[start PROVIDED DATA]

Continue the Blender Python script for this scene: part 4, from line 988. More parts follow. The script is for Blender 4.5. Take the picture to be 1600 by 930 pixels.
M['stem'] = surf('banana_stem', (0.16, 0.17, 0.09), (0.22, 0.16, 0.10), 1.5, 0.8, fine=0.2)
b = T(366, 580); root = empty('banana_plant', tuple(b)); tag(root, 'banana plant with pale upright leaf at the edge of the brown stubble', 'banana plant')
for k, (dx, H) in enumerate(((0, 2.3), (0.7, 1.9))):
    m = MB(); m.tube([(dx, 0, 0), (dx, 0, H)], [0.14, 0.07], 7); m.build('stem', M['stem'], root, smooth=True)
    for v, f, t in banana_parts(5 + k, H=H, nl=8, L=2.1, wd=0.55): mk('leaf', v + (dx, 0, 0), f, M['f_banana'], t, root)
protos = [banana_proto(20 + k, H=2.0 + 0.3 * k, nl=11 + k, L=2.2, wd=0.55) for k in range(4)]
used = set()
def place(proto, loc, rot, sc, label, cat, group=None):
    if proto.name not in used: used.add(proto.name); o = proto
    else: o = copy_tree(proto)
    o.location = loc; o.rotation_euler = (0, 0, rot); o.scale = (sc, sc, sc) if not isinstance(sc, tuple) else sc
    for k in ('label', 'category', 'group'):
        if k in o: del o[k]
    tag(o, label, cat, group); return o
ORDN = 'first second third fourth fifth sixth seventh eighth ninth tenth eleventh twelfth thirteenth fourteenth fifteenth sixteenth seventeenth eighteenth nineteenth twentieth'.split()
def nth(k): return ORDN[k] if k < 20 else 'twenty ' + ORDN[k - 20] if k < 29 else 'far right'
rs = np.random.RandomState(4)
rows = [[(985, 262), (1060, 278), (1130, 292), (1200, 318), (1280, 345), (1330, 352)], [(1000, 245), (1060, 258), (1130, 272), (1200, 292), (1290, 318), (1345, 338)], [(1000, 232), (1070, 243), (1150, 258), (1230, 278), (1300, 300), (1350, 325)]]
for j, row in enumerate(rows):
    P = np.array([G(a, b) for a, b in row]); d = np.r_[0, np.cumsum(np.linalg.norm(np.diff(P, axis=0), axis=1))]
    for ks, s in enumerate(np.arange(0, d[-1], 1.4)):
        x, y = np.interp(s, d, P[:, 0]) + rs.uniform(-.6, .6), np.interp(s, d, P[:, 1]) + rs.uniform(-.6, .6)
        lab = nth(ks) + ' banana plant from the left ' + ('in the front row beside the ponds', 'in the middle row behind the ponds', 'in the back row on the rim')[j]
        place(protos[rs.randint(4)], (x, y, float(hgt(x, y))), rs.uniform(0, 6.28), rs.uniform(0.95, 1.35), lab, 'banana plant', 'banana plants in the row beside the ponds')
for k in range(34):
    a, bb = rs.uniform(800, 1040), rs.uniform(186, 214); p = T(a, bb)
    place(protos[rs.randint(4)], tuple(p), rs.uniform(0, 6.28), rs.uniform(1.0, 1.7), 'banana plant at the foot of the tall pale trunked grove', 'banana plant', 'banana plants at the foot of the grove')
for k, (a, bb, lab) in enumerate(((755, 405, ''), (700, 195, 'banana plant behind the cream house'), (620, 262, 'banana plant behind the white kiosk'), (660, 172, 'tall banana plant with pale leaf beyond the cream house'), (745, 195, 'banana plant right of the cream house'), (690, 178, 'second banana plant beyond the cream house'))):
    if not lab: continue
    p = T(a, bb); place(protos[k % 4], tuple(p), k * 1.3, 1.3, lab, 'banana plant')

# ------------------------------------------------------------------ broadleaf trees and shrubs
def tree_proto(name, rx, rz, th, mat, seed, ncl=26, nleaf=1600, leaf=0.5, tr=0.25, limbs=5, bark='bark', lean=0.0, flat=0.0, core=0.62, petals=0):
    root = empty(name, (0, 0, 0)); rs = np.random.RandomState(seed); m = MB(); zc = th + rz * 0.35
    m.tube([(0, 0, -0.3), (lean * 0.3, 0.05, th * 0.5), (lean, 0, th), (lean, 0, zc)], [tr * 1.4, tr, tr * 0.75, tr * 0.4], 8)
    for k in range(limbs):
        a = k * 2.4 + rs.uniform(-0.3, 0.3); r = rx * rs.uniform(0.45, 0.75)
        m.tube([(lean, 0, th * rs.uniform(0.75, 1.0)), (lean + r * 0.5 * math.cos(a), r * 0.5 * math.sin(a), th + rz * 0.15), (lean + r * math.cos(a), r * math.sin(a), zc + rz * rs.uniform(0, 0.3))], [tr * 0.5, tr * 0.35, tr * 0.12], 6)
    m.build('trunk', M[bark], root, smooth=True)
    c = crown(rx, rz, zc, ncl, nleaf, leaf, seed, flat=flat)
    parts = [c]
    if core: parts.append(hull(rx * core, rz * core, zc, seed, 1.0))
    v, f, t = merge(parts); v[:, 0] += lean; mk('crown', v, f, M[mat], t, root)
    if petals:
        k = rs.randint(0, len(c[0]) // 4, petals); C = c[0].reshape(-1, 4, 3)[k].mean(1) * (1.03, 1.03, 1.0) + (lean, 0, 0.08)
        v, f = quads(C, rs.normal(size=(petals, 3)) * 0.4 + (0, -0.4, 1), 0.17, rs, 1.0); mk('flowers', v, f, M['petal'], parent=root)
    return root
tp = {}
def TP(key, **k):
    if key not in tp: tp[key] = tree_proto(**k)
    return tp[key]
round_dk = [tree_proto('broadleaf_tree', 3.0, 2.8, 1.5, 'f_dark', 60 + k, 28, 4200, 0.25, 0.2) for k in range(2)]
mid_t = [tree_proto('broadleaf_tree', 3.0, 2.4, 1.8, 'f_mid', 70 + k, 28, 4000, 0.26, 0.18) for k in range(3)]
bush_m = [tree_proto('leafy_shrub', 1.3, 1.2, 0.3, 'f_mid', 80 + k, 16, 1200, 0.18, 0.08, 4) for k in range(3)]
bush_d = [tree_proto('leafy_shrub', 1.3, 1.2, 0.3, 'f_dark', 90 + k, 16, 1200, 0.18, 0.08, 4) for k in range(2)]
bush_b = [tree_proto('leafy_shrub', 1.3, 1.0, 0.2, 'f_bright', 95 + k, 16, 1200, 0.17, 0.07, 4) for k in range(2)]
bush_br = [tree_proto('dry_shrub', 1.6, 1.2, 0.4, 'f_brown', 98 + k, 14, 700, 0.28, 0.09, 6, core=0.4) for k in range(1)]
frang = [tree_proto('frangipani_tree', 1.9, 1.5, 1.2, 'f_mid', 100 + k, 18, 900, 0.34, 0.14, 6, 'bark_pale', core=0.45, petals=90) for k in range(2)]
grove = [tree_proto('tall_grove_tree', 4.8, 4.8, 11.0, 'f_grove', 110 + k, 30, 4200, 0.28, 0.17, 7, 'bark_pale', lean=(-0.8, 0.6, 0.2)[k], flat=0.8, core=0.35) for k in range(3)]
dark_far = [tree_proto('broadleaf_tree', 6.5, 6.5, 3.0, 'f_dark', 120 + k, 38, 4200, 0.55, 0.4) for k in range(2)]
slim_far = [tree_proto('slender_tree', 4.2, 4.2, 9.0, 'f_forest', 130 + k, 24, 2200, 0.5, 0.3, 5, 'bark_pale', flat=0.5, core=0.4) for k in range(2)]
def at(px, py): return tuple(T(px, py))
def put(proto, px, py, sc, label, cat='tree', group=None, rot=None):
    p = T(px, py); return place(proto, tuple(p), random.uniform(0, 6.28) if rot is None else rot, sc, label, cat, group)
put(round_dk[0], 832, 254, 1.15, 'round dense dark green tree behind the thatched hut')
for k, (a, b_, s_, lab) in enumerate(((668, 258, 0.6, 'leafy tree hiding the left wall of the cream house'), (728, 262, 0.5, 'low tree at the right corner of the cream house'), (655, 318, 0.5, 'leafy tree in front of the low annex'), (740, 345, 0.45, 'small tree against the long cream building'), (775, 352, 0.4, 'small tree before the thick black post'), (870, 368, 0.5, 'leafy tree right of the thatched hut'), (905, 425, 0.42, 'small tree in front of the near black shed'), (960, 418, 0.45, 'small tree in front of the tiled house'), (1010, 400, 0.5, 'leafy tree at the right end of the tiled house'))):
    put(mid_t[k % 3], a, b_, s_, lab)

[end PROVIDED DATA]

CHALLENGE.
Wherever "from" shows up in a line, copy that line.

SOLVED EXERCISE.
Continue the Blender Python script for this scene: part 4, from line 988. More parts follow. The script is for Blender 4.5. Take the picture to be 1600 by 930 pixels.
        lab = nth(ks) + ' banana plant from the left ' + ('in the front row beside the ponds', 'in the middle row behind the ponds', 'in the back row on the rim')[j]